Hunter Doubts Owners’ Good Faith Efforts
Players Association executive director Billy Hunter is expecting a united – not hostile – crowd when he meets with some of the NBA’s locked-out players at a Beverly Hills hotel on Friday. The players, Hunter said, have been preparing for two years for the possibility the lockout might force them to miss games, so the NBA’s decision to cancel the first two weeks of the season shouldn’t have come as a surprise.
Hunter spoke with Yahoo! Sports about the status of negotiations on the eve of his players meeting.
Q: What has been the most frustrating part of negotiations?
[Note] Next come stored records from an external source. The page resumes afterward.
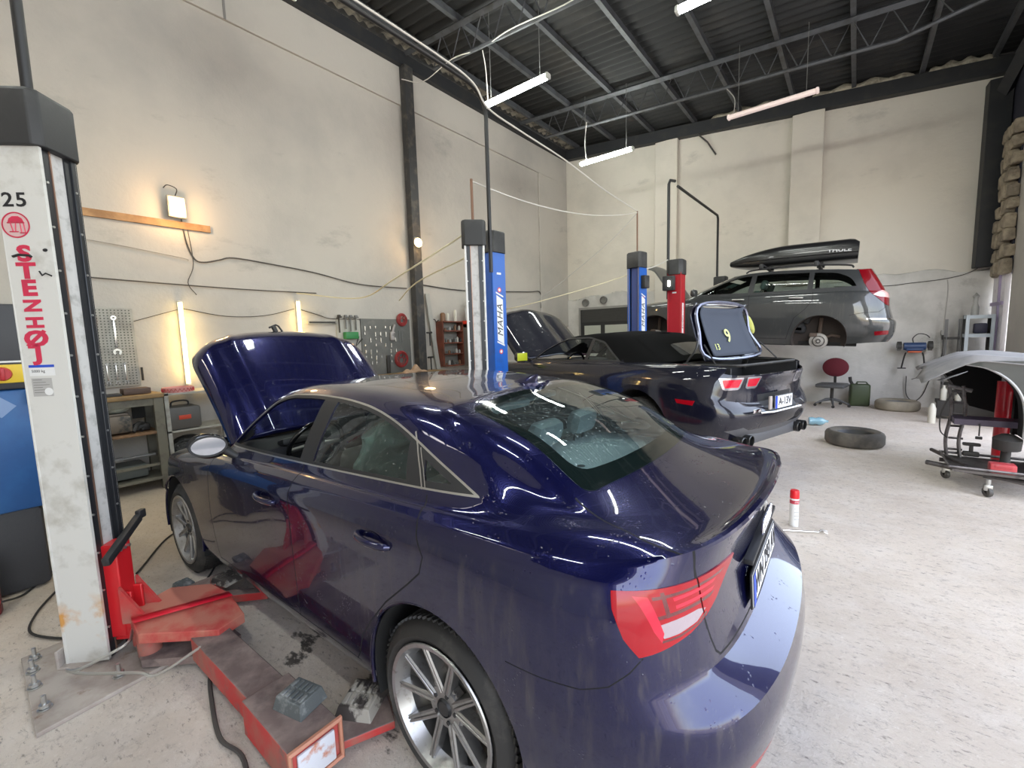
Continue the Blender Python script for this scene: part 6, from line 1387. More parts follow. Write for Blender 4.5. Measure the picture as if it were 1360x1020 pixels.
m = MB(); m.tube([(.157 * cos(a), .157 * sin(a), .03 + (.018 if i % 2 else -.018)) for i, a in enumerate([2 * pi * i / 48 for i in range(48)])], .004, 4, closed=True); m.build('tray_zigzag', P('zigzag_red', (.5, .04, .05), .6), TR)
one(MB().sphere((-6.4, 1.62, .36), .21, 18, 12, 0, (.9, 1.1, .95)), 'rubbish_bag', P('bag_black', (.02, .02, .02), .25, bump=(9, 1, .05)), 'black plastic bag on the floor shelf of the light grey rack', 'bag')
# pegboards
peg = P('pegboard_pale', (.36, .355, .32), .7, var=((.22, .21, .19), 3, .45, .7))
holes = P('peg_holes', (.10, .10, .09), .9)
PBd = T('pegboard', 'pale perforated tool board hanging over the left work bench', 'pegboard', (XP + .02, 1.0, 0))
m = MB(); m.rbox((-.006, -.12, 1.64), (.032, .86, .92), .004); m.build('board', peg, PBd)
m = MB()
for i in range(26):
    for j in range(28): m.bb(.0105, .0125, -.53 + i * .032, -.518 + i * .032, 1.205 + j * .032, 1.217 + j * .032)
o_ = m.build('holes', holes, PBd); o_['kind'] = 'stuff'
sp_m = P('spanner_chrome', (.62, .60, .56), .25, metal=.9)
def spanner(y, z, L, label, group=None):
    m = MB(); k = L
    pts = []
    w = .045 * L
    m.rbox((0, 0, -L / 2), (.012, w * 1.1, L * .78), .004)
    m.lathe([(w * .55, -.006), (w * 1.25, -.006), (w * 1.25, .006), (w * .55, .006), (w * .55, -.006)], (0, 0, -L * .07), (1, 0, 0), 20)
    m.lathe([(w * .75, -.008), (w * 1.9, -.008), (w * 1.9, .008), (w * .75, .008), (w * .75, -.008)], (0, 0, -L * .93), (1, 0, 0), 20, a0=radians(-65) , a1=radians(235) )
    return one(m, 'spanner', sp_m, label, 'spanner', group, loc=(XP + .036, y, z))
spanner(1.13, 2.02, .46, 'largest chrome spanner hanging alone high on the left pegboard')
for i, y in enumerate((1.02, 1.10, 1.18)): spanner(y, 1.47, .25, ('leftmost', 'middle', 'rightmost')[i] + ' of the three small spanners at the foot of the left pegboard', 'small spanners on the left pegboard')
m = MB(); m.rbox((XP + .05, .96, 1.94), (.03, .05, .15), .015); m.tube([(XP + .05, .96, 1.86), (XP + .06, .90, 1.78), (XP + .05, .86, 1.74)], .012, 6); one(m, 'pipe_wrench', P('wrench_red', (.20, .03, .02), .5), 'dark red handled wrench hanging left of the largest spanner', 'wrench')
m = MB(); m.cyl((XP + .04, 1.33, 1.40), (XP + .04, 1.33, 1.24), .012, 8); one(m, 'screwdriver', junk_dark, 'short black tool hanging at the right foot of the left pegboard', 'screwdriver')
# timber lath with the flood lamp, second lamp on the column
lath = one(MB().box((XP + .012, 1.4, 3.16), (.024, 1.62, .085), (radians(.5), 0, 0)), 'wooden_lath', wood_l, 'wooden lath nailed level on the left wall under the flood lamp', 'lath')
warm_e = P('lamp_warm', (1, .85, .6), .4, emit=((1., .72, .34), 2.2)); warm_w = P('lamp_warm_tube', (1, .9, .6), .4, emit=((1., .76, .27), 1.5))
FLD = T('flood_lamp', 'lit warm flood lamp with a square face hanging above the wooden lath', 'lamp', (XP + .10, 1.84, 3.36))
m = MB(); m.rbox((0, 0, 0), (.05, .19, .26), .01); m.build('lamp_housing', shelf_gr, FLD)
m = MB(); m.rbox((.03, 0, 0), (.012, .16, .22), .004); m.build('lamp_face', warm_e, FLD)
m = MB(); m.tube(cat_curve([(-.02, 0, .13), (0, .02, .22), (-.04, -.06, .26), (-.06, -.10, .22)], 4), .006, 6); m.build('lamp_bracket', junk_dark, FLD)
LB = T('bulb_lamp', 'lit warm lamp fixed to the dark steel column on the left wall', 'lamp', (XW + .24, 5.52, 3.45))
m = MB(); m.sphere((.04, 0, 0), .085, 16, 10, 0, (.6, 1, 1)); m.build('lamp_glass', warm_e, LB); m = MB(); m.rbox((-.02, 0, .03), (.05, .12, .16), .02); m.build('lamp_housing', junk_grey, LB)
for y, z0, z1, lb in ((1.78, 1.16, 2.19, 'long warm light tube standing upright on the wall behind the rack'), (3.28, 1.50, 2.27, 'short warm light tube upright on the wall above the raised saloon bonnet')):
    LT = T('light_tube', lb, 'light tube', (XP + .05, y, 0), group='upright warm light tubes on the left wall')
    m = MB(); m.cyl((0, 0, z0), (0, 0, z1), .026, 14); m.build('tube_glass', warm_w, LT)
    m = MB(); m.cyl((0, 0, z0 - .02), (0, 0, z0), .028, 14); m.cyl((0, 0, z1), (0, 0, z1 + .02), .028, 14); m.bb(-.04, -.026, -.02, .02, z0, z1); m.build('tube_fitting', label_white, LT)
def wallpts(p, off=.015): return [(XP + off, y, z) for y, z in p]
cb = P('cable_dark_wall', (.07, .065, .06), .6)
def wc(p, lb, r=.008, mt=None): return one(MB().tube(cat_curve(wallpts(p), 5), r, 6), 'wall_cable', mt or cb, lb, 'cable')
wc([(.6, 2.46), (.91, 2.44), (1.78, 2.42), (2.62, 2.41), (3.6, 2.42)], 'dark cable along the left wall between the lath and the light tubes')
wc([(.6, 2.88), (1.18, 2.84), (1.86, 2.76), (1.93, 2.73)], 'thin pale cable leading right to the flood lamp lead', .006, P('cable_pale', (.40, .38, .35), .6))
wc([(1.90, 3.24), (1.93, 2.95), (2.0, 2.76), (2.1, 2.73), (2.28, 2.78), (2.46, 2.83), (2.95, 2.80), (3.6, 2.74), (4.4, 2.62), (5.4, 2.62)], 'black lead from the flood lamp waving along the left wall', .009)
wc([(1.28, 1.94), (1.75, 2.1), (1.80, 2.1)], 'short thin wire from the pegboard to the long light tube', .005)
wc([(1.80, 2.12), (2.3, 2.03), (2.8, 2.05), (3.23, 2.16)], 'thin wire sagging between the two upright light tubes', .006)
wc([(3.3, 2.16), (3.6, 2.08), (3.85, 2.02), (4.6, 2.02)], 'thin wire from the short light tube down to the tool rail', .006)
wc([(5.7, 2.72), (6.6, 2.68), (7.5, 2.70), (9.33, 2.80), (9.9, 2.82), (9.93, 2.4)], 'cable running along the left wall behind the lift posts', .012)
wc([(1.95, 3.2), (1.98, 2.7), (1.9, 2.45), (1.98, 2.30)], 'short black wire dangling beneath the flood lamp', .005)
wc([(7.0, 6.3), (7.02, 5.98)], 'bit of wire hanging below the roof beam', .006, junk_grey)
# pneumatic line in front of the wall (cream)
one(MB().tube(cat_curve([(-3.20, 3.30, 2.68), (-4.2, 3.2, 2.35), (-5.6, 3.6, 2.25), (-6.6, 3.2, 2.38)], 8), .009, 6), 'air_hose', cable_y, 'cream air hose drooping from the cream post to the left wall', 'hose')
one(MB().tube(cat_curve([(-3.22, 3.32, 2.45), (-4.2, 3.5, 2.32), (-5.6, 4.3, 2.25)], 8), .008, 6), 'air_hose', cable_y, 'second cream air hose stretched straight from the cream post to the wall', 'hose')
# grey tool wall
TB = T('pegboard', 'dark grey tool board crowded with tools left of the steel column', 'pegboard', (XP + .02, 4.9, 0))
m = MB(); m.rbox((-.006, -.02, 1.50), (.032, 1.06, 1.06), .004); m.build('board', P('board_darkgrey', (.13, .13, .12), .7, var=((.19, .18, .165), 4, .5, .7)), TB)
rnd = random.Random(11)
for j in range(7):
    for i in range(6 if j % 2 else 7):
        if rnd.random() < .18: continue
        y = 4.42 + i * .105 + rnd.uniform(-.01, .01); z = 1.90 - j * .105
        m = MB(); m.cyl((XP + .04, y, z), (XP + .04, y, z - rnd.uniform(.035, .085)), rnd.uniform(.010, .017), 10)
        one(m, 'socket', sp_m, 'small chrome socket pegged in the rows on the dark grey tool board', 'socket', 'chrome sockets on the dark grey tool board')
def coil(y, z, R, lb):
    m = MB()
    for k in range(4): m.tube([(XP + .05 + .018 * (k % 2), y + (R - .013 * k) * cos(a), z + (R - .013 * k) * sin(a)) for a in [2 * pi * i / 28 for i in range(28)]], .010, 6, closed=True)
    m.tube([(XP + .05, y + .4 * R * cos(a), z - .15 * R + .4 * R * sin(a)) for a in [2 * pi * i / 20 for i in range(20)]], .009, 6, closed=True)
    for a in (.4, 1.2, 2.2): m.tube([(XP + .055, y + .4 * R * cos(a), z - .15 * R + .4 * R * sin(a)), (XP + .055, y + R * cos(a), z + R * sin(a))], .008, 5)
    return one(m, 'hose_coil', P('hose_red', (.28, .03, .03), .45), lb, 'hose')
coil(5.22, 2.02, .115, 'red hose coil at the top right of the dark grey tool board'); coil(5.16, 1.28, .15, 'larger red hose coil at the foot of the dark grey tool board')
m = MB(); m.rbox((XP + .06, 4.98, 1.72), (.05, .10, .16), .02); m.tube([(XP + .06, 4.98, 1.78), (XP + .08, 5.02, 1.93)], .02, 8); one(m, 'heat_gun', P('gun_pale', (.4, .37, .36), .5, var=((.05, .05, .05), 6, .5, .6)), 'pale and black hand tool hanging in the middle of the dark grey board', 'hand tool')
for i, y in enumerate((5.14, 5.20)): m = MB(); m.cyl((XP + .04, y, 1.82), (XP + .04, y + .01, 1.6), .010, 8); one(m, 'punch', junk_grey, 'thin steel punch hanging right of the pale hand tool', 'punch', 'steel punches on the dark grey board')
m = MB(); m.rbox((XP + .05, 4.86, 1.20), (.04, .07, .34), .01); one(m, 'file_roll', junk_dark, 'black tool sleeve hanging at the foot of the dark grey board', 'tool sleeve')
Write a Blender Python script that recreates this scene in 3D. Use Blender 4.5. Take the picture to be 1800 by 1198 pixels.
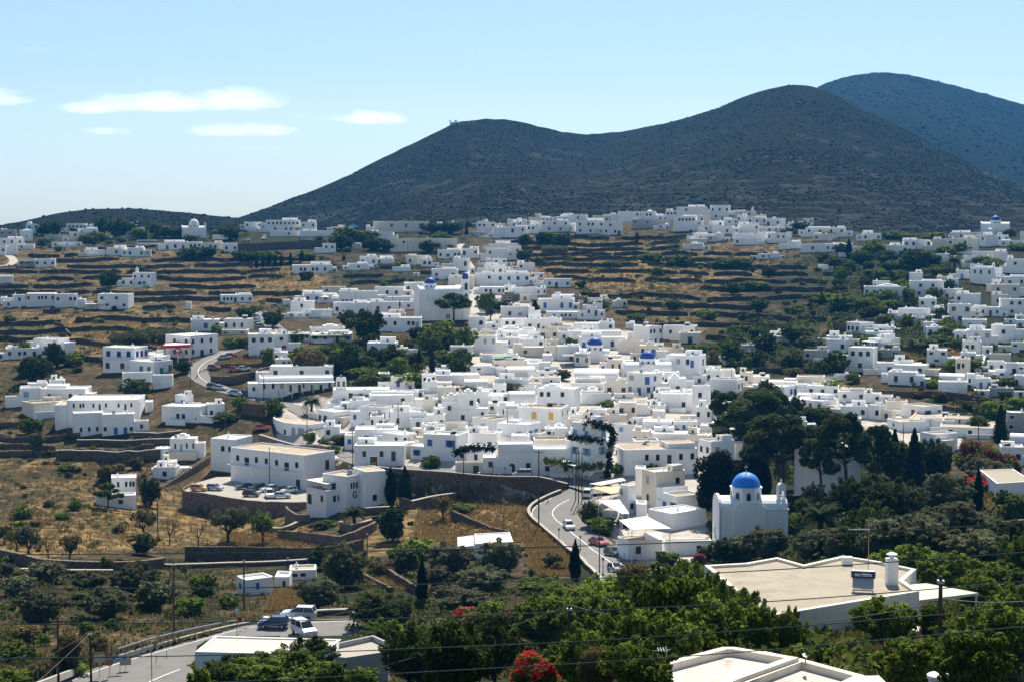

Hunter: “I don’t think [the owners] are negotiating in good faith. That’s what’s frustrating. David Stern told me three years ago – and I keep reiterating that because people keep pulling up their cup on it – that they were going to lock out [the players] in order to get what it was they wanted. And what he’s done is done that. [Stern] said he was going to lock out [the players] and his owners were prepared to lock out to get what they wanted. It’s driven pretty much by the small-market teams. They actually want revenue sharing in the big markets, but the big markets have said, ‘OK we’ll give revenue conditioned upon you getting the deal in place that we think has to be there because we don’t want to go into our pockets as much as we may have to. We think you should get it off the backs of the players.’ So that’s what he’s done. He’s stated an extreme position from the get go and he’s negotiated that way. So here we are.